Given exercise
Go through the entries below and retype them exactly, omitting each picture.
------ Supplied material ------
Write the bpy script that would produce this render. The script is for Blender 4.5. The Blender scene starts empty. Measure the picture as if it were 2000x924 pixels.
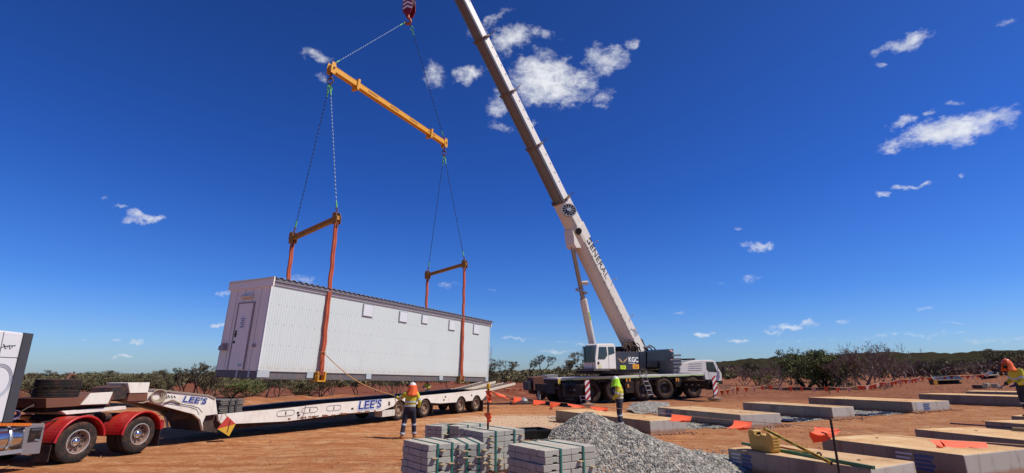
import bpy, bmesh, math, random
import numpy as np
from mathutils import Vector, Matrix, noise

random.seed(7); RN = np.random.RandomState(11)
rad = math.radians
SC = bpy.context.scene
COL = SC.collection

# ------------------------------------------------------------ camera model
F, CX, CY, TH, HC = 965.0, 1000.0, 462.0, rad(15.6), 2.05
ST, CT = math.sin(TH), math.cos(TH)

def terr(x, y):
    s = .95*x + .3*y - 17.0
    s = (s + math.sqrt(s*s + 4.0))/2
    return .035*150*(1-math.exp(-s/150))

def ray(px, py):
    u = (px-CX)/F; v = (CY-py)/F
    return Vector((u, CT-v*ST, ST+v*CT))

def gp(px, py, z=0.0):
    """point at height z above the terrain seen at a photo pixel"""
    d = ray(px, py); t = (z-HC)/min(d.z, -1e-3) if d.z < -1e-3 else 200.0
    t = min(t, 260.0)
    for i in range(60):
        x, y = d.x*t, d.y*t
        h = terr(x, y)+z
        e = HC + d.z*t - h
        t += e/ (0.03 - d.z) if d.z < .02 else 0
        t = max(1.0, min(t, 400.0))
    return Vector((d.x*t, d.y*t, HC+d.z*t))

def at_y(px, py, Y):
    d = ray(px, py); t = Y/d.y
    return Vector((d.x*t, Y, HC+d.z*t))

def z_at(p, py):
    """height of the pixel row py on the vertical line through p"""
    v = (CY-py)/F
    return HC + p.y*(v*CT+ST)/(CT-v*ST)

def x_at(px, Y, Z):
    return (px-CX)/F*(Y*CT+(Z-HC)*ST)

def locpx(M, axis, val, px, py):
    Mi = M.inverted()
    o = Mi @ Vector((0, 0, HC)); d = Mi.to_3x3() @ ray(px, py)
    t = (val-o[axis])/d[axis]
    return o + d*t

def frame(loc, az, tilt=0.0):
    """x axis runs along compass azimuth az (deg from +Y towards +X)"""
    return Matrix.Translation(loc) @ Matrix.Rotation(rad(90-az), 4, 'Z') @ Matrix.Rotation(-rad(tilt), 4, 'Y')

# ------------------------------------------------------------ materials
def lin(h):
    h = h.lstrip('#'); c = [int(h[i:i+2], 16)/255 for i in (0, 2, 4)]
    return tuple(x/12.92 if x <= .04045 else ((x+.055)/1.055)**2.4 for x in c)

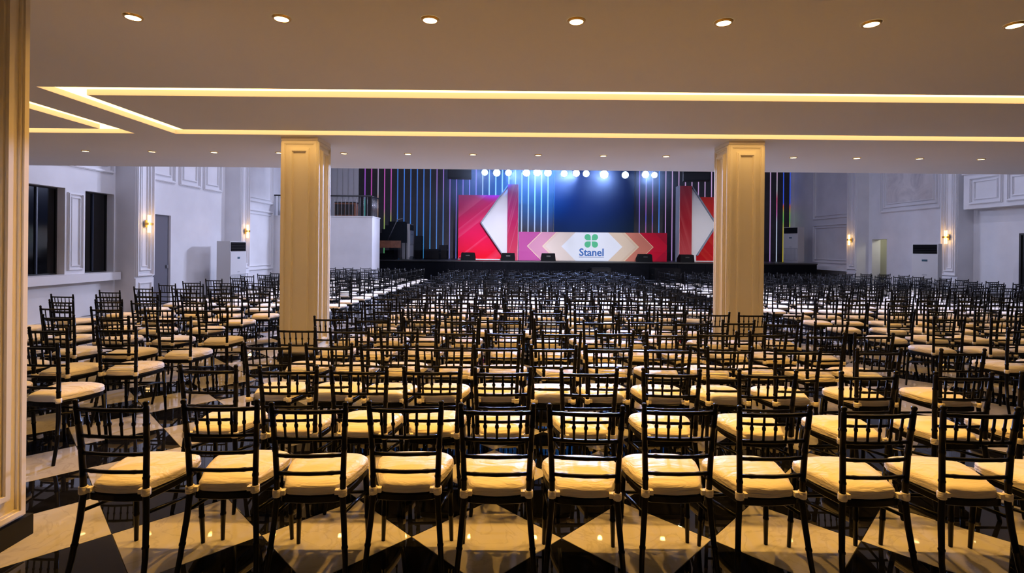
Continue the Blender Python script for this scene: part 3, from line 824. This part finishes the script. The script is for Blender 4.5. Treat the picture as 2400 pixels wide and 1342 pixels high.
------
Output below
Write the bpy script that would produce this render. The script is for Blender 4.5. The Blender scene starts empty. Measure the picture as if it were 2000x924 pixels.
import bpy, bmesh, math, random
import numpy as np
from mathutils import Vector, Matrix, noise

random.seed(7); RN = np.random.RandomState(11)
rad = math.radians
SC = bpy.context.scene
COL = SC.collection

# ------------------------------------------------------------ camera model
F, CX, CY, TH, HC = 965.0, 1000.0, 462.0, rad(15.6), 2.05
ST, CT = math.sin(TH), math.cos(TH)

def terr(x, y):
    s = .95*x + .3*y - 17.0
    s = (s + math.sqrt(s*s + 4.0))/2
    return .035*150*(1-math.exp(-s/150))

def ray(px, py):
    u = (px-CX)/F; v = (CY-py)/F
    return Vector((u, CT-v*ST, ST+v*CT))

def gp(px, py, z=0.0):
    """point at height z above the terrain seen at a photo pixel"""
    d = ray(px, py); t = (z-HC)/min(d.z, -1e-3) if d.z < -1e-3 else 200.0
    t = min(t, 260.0)
    for i in range(60):
        x, y = d.x*t, d.y*t
        h = terr(x, y)+z
        e = HC + d.z*t - h
        t += e/ (0.03 - d.z) if d.z < .02 else 0
        t = max(1.0, min(t, 400.0))
    return Vector((d.x*t, d.y*t, HC+d.z*t))

def at_y(px, py, Y):
    d = ray(px, py); t = Y/d.y
    return Vector((d.x*t, Y, HC+d.z*t))

def z_at(p, py):
    """height of the pixel row py on the vertical line through p"""
    v = (CY-py)/F
    return HC + p.y*(v*CT+ST)/(CT-v*ST)

def x_at(px, Y, Z):
    return (px-CX)/F*(Y*CT+(Z-HC)*ST)

def locpx(M, axis, val, px, py):
    Mi = M.inverted()
    o = Mi @ Vector((0, 0, HC)); d = Mi.to_3x3() @ ray(px, py)
    t = (val-o[axis])/d[axis]
    return o + d*t

def frame(loc, az, tilt=0.0):
    """x axis runs along compass azimuth az (deg from +Y towards +X)"""
    return Matrix.Translation(loc) @ Matrix.Rotation(rad(90-az), 4, 'Z') @ Matrix.Rotation(-rad(tilt), 4, 'Y')

# ------------------------------------------------------------ materials
def lin(h):
    h = h.lstrip('#'); c = [int(h[i:i+2], 16)/255 for i in (0, 2, 4)]
    return tuple(x/12.92 if x <= .04045 else ((x+.055)/1.055)**2.4 for x in c)

Continue the Blender Python script for this scene: part 3, from line 824. This part finishes the script. The script is for Blender 4.5. Treat the picture as 2400 pixels wide and 1342 pixels high.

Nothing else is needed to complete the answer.